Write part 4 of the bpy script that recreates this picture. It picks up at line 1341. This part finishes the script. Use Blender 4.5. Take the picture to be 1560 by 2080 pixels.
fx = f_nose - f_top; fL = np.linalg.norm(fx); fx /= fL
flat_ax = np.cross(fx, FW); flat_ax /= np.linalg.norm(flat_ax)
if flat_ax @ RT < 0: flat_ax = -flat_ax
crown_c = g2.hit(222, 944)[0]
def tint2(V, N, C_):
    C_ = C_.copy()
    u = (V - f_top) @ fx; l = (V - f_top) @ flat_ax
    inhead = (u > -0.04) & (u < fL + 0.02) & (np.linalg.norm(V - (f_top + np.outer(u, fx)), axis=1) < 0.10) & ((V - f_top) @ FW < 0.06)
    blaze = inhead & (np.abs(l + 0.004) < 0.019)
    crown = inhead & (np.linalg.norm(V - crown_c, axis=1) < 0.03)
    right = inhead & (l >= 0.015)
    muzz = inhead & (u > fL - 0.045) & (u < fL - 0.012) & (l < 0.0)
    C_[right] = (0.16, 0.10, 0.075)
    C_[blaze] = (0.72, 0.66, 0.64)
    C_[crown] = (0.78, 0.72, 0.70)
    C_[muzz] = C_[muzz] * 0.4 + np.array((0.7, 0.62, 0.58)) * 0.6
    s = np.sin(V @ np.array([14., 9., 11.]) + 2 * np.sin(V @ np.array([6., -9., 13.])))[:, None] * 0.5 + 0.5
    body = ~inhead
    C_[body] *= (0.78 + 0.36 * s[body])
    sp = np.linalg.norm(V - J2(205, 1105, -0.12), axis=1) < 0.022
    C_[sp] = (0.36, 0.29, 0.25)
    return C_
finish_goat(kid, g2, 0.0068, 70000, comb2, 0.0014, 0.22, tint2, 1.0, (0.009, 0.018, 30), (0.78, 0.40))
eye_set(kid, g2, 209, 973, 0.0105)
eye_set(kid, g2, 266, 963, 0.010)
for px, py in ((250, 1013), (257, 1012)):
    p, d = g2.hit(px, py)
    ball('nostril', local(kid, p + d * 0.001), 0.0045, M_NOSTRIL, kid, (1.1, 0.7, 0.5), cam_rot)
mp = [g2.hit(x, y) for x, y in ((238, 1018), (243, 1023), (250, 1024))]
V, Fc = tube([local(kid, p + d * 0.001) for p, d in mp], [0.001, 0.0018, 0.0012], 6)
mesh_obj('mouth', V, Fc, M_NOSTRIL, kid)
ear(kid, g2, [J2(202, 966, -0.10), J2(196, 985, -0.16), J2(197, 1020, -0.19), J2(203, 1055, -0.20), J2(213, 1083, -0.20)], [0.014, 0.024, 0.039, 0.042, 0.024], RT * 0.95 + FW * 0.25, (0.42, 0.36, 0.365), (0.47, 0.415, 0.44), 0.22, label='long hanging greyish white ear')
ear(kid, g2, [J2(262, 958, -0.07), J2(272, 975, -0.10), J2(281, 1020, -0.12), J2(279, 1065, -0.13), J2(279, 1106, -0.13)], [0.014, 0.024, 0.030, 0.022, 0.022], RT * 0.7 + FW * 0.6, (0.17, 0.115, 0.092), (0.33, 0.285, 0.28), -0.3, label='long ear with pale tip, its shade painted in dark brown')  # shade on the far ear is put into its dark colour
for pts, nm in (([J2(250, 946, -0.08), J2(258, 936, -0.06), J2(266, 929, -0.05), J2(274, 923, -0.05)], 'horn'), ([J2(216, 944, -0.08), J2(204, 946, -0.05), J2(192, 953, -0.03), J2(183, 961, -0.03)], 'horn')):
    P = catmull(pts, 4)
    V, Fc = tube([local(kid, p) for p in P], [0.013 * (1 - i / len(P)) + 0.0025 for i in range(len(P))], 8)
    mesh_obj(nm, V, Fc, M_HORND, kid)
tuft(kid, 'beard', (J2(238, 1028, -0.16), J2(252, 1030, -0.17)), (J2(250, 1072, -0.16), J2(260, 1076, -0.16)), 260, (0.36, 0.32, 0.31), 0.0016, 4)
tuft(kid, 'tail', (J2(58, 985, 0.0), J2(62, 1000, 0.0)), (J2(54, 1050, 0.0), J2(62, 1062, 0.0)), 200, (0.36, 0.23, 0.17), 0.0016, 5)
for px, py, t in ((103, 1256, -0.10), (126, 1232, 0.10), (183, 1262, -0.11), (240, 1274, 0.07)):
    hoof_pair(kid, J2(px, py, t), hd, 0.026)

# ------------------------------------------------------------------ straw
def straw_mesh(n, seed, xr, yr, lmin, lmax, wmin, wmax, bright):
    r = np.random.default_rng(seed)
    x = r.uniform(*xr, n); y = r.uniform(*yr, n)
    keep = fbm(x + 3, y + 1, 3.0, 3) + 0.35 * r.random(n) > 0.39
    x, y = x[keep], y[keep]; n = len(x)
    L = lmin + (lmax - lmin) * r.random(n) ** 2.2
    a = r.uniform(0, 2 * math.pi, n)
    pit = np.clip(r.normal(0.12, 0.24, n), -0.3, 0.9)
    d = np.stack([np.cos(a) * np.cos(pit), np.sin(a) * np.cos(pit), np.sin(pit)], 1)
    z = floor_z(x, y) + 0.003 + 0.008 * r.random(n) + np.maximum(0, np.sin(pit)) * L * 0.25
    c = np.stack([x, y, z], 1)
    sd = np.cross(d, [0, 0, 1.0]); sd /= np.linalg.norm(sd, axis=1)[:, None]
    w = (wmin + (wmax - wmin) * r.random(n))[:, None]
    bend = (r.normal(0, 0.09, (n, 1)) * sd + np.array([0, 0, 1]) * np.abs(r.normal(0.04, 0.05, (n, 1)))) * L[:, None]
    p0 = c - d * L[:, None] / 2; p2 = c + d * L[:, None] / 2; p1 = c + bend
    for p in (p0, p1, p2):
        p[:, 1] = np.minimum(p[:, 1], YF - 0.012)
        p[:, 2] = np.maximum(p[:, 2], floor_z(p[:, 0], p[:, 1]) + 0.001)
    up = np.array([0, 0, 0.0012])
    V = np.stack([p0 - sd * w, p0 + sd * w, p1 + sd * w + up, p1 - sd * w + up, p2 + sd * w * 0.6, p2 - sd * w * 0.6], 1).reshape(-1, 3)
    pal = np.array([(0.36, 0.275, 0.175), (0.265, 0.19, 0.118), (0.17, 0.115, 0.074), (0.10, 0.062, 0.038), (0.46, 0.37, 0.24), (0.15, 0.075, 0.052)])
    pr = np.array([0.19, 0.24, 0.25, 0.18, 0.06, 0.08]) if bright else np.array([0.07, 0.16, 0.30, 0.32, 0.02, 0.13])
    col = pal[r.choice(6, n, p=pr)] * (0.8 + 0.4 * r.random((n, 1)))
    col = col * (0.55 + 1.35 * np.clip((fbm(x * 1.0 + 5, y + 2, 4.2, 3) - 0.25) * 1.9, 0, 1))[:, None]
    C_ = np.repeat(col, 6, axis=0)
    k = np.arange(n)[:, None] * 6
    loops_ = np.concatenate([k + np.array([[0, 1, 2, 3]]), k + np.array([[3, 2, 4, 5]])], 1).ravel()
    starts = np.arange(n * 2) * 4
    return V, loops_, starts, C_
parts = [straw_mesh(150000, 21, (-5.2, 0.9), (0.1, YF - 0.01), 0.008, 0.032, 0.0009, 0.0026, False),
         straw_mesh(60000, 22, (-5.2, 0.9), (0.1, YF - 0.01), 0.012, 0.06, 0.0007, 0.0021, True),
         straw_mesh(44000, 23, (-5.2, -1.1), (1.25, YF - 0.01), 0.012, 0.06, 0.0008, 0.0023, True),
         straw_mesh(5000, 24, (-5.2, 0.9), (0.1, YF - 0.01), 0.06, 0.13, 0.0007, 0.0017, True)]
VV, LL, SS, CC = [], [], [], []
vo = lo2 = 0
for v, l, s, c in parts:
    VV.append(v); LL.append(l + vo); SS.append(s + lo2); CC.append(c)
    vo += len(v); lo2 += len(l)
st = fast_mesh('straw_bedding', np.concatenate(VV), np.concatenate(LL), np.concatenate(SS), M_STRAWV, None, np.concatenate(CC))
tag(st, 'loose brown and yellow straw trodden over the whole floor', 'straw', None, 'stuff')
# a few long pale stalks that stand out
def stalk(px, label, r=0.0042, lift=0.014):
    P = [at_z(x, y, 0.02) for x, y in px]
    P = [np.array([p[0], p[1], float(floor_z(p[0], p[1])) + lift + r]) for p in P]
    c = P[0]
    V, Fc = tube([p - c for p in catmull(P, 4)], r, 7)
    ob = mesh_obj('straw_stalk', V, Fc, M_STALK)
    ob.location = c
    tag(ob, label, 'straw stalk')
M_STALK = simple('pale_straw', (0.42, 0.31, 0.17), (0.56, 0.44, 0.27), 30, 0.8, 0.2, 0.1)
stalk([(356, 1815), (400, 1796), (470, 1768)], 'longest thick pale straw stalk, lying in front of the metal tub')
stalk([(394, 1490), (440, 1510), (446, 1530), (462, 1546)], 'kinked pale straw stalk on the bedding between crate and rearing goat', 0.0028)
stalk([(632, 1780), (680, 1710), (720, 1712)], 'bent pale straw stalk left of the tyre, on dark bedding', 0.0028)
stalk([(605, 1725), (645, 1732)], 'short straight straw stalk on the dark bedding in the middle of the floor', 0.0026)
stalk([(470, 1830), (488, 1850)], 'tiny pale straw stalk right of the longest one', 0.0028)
---
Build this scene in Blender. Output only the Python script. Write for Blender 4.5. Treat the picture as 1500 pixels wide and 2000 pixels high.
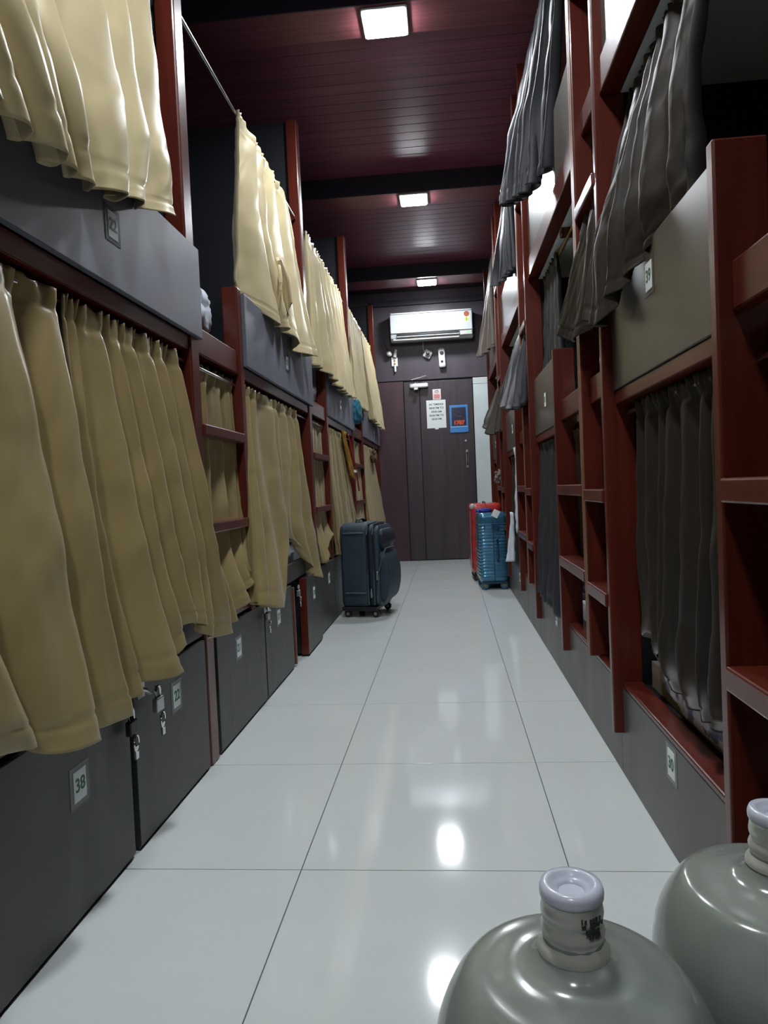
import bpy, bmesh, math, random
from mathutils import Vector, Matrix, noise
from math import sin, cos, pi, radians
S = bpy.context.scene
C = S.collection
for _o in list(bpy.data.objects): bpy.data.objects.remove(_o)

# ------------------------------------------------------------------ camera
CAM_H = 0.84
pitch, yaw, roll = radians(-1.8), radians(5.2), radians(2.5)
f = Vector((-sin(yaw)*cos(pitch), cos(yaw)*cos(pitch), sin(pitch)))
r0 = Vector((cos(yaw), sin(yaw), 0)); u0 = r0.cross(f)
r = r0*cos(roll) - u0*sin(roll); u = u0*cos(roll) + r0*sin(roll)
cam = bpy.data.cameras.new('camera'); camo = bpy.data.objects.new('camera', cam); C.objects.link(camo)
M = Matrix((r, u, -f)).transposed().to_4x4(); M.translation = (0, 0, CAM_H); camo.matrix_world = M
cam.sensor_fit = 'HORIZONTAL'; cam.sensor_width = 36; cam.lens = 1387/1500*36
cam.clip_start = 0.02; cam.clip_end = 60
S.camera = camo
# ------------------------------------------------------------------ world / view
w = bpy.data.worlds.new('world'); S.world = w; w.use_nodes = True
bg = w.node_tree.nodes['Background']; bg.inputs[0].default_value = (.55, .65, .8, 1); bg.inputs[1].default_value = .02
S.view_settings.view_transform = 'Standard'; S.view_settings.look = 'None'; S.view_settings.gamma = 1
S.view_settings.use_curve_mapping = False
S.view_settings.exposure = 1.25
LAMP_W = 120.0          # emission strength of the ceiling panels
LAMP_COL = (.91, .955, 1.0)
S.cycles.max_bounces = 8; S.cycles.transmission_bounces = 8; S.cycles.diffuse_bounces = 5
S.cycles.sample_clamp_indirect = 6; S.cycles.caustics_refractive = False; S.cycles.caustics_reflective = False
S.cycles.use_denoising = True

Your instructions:
Print exactly what appears from the line holding "Build this scene" down to the line holding "for _o in list(bpy.data.objects): bpy.data.objects.remove(_o)", both ends kept, leaving out the pictures.

Solution for this task:
Build this scene in Blender. Output only the Python script. Write for Blender 4.5. Treat the picture as 1500 pixels wide and 2000 pixels high.
import bpy, bmesh, math, random
from mathutils import Vector, Matrix, noise
from math import sin, cos, pi, radians
S = bpy.context.scene
C = S.collection
for _o in list(bpy.data.objects): bpy.data.objects.remove(_o)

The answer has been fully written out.